═══ Material
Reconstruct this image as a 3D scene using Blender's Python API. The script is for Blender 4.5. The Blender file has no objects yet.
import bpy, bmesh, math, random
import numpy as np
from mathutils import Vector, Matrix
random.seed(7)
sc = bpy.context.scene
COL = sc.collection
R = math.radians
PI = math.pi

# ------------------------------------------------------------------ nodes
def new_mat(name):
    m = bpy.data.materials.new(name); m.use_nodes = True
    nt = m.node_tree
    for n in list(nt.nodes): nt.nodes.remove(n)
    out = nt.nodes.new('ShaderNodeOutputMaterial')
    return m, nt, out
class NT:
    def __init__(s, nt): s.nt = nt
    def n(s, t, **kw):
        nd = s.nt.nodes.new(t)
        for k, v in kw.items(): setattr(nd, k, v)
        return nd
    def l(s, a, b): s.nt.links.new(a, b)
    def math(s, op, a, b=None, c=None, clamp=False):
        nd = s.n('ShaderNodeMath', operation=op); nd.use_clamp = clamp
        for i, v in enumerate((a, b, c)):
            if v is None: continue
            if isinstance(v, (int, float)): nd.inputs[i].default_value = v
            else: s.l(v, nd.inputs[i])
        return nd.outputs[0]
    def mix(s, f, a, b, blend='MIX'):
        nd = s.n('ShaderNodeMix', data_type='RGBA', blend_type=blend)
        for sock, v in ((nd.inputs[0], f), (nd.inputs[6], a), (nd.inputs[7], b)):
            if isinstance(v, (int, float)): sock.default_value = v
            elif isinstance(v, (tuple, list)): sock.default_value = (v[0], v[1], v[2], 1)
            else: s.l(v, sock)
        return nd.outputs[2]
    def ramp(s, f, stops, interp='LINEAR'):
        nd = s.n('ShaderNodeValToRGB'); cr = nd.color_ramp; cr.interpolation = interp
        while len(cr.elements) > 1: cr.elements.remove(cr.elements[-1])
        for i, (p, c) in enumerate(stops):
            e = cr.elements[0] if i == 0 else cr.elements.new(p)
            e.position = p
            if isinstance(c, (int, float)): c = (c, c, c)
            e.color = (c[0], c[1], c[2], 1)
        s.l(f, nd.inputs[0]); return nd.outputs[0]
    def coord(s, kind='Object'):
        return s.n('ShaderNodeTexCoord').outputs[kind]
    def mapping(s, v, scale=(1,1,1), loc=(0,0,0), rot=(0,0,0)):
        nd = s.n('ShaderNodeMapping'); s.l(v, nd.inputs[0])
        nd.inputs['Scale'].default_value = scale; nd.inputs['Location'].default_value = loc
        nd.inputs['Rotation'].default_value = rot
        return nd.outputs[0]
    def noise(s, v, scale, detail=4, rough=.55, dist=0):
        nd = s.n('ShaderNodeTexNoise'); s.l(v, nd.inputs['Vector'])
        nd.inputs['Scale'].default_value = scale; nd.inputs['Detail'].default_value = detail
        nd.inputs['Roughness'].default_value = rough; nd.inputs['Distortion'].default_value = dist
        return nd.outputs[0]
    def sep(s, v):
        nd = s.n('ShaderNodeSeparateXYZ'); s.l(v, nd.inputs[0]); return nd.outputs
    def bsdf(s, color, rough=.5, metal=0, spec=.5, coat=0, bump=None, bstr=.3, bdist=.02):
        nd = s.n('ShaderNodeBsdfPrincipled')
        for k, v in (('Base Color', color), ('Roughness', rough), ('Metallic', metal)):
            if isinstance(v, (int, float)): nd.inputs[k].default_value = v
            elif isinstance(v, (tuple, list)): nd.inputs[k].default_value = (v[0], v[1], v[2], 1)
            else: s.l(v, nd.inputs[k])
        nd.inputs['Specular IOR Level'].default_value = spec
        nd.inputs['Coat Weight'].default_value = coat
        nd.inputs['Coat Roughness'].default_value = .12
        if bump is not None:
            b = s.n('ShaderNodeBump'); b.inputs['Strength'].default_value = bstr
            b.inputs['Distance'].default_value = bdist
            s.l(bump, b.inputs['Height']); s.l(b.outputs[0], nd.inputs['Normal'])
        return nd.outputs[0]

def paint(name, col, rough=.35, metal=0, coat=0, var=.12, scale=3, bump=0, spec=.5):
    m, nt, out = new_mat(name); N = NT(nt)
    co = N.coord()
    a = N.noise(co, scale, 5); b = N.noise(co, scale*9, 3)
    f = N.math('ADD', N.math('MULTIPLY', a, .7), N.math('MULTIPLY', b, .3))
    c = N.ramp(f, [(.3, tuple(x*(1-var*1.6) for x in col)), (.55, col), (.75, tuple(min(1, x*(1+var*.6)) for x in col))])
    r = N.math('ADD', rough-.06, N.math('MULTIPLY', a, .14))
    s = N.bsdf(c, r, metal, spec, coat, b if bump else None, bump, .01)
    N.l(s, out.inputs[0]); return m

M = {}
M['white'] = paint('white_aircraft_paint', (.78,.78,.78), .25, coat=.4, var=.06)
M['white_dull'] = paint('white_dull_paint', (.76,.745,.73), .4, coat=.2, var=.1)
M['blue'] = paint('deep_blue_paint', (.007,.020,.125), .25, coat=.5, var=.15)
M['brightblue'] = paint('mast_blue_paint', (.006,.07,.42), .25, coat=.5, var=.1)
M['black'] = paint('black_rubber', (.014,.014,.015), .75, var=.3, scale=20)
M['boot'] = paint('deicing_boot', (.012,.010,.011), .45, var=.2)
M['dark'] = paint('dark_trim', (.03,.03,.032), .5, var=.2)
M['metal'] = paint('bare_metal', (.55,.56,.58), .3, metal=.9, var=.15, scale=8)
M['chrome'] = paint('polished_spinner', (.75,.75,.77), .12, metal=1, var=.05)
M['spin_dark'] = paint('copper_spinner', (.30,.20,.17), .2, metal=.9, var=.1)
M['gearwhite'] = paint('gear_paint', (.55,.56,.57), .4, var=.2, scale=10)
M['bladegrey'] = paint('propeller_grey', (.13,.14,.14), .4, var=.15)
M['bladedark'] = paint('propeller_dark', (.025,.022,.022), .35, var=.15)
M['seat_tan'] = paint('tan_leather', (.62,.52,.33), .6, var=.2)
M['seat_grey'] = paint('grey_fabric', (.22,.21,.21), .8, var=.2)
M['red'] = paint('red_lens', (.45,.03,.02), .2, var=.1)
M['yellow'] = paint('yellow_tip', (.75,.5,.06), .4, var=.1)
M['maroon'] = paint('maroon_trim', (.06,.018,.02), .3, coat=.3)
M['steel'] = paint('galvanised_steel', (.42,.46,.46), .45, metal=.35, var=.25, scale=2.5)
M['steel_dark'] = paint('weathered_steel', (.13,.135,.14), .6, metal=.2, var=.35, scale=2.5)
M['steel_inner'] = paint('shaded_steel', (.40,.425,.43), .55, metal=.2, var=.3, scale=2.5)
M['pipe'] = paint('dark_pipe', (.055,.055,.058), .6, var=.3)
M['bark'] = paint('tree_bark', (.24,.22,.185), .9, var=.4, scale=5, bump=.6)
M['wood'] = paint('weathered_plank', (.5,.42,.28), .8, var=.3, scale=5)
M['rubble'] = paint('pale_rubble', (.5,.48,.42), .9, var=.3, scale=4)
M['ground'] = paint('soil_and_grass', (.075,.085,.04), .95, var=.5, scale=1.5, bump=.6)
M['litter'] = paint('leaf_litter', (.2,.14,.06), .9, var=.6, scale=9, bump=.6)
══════
Given request: Write out exactly the lines from the start of the material through the line with "PI = math.pi". No other output is expected.

Complete output:
Reconstruct this image as a 3D scene using Blender's Python API. The script is for Blender 4.5. The Blender file has no objects yet.
import bpy, bmesh, math, random
import numpy as np
from mathutils import Vector, Matrix
random.seed(7)
sc = bpy.context.scene
COL = sc.collection
R = math.radians
PI = math.pi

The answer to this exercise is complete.